Sobrevive el rencor
El obstáculo más grande que tiene por delante la consolidación de la paz no es la inquina del uribismo, ni las tartamudeces del gobierno, ni la desconfianza que las Farc se ha ganado en franca lid. El asunto es más grave, y permanece inamovible en lo profundo de nuestra conciencia colectiva, sin importar que cada tanto alguna circunstancia nos libere provisionalmente del desaliento: nos odiamos.
No hay buenas noticias que valgan; por más que un hecho nos prometa un horizonte desprovisto de sufrimientos, el sosiego nunca pasa de ser una euforia momentánea, una esperanza que dejamos escurrir entre los dedos; un par de días después de haber revocado nuestro pacto con la maldad, no resistimos el deseo de volver a aniquilarnos. Y entonces volvemos al rencor, que parece ser nuestra casa más cómoda.
La paz que se acordó en La Habana y se firmó en el Teatro Colón no es la paz, no sobra repetirlo. La paz es un estado al que se llega a través de un cambio de actitud, de la decisión colectiva de seguir adelante cargando sobre los hombros el peso de la tolerancia, de la aceptación del otro, del respeto por su vida y por sus ideas. La paz es la victoria suprema de la voluntad humana, ya que nuestra especie está hecha para la violencia y la depredación.
Es por eso que esto que algunos asumimos como una oportunidad histórica debe desechar los optimismos gratuitos que le apuestan a unas cifras de inversión, a una eficiente intervención del Estado en los territorios más afectados por el conflicto, al destierro de los fundamentalismos ideológicos, a la limpieza de las prácticas políticas, al cumplimiento de los pactos, a la resolución de las minucias jurídicas, al buen uso de la cooperación internacional. Todos ellos son factores determinantes en esta búsqueda, pero, por muy prácticos que parezcan, no son mucho más que detalles derivados de una idea más o menos general acerca de las condiciones que deben existir para que la verdadera paz se desarrolle.

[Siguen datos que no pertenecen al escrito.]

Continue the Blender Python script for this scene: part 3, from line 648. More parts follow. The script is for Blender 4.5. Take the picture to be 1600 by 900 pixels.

En realidad hemos debido recorrer el camino a la inversa: transformar nuestra visión de nación sedienta de venganza en una voluntad común al servicio de la sensatez, el sentido común y el deseo de reconciliación, para luego emprender la gigantesca tarea que supone construir la paz de verdad.
De nada servirán las inversiones, las carreteras, los debates, los desarmes y los discursos conciliatorios, si los que votamos que Sí detestamos a Uribe y si los que votaron que No aborrecen a Santos; de nada servirán los esfuerzos para menguar la desigualdad y la pobreza si la mitad de nosotros odia a las Farc a los gritos y la otra mitad lo hace en silencio; de nada servirá una paz simbólica, con sus firmas, sus armisticios y sus fotografías, si lo que en verdad hubiésemos preferido es la aniquilación de nuestros adversarios.
No se ve bien la paz que decimos haber conseguido. Porque si es cierto que el rencor no se cura con las balas de un fusil, pero también lo es que tampoco se puede borrar con la tinta de un estilógrafo.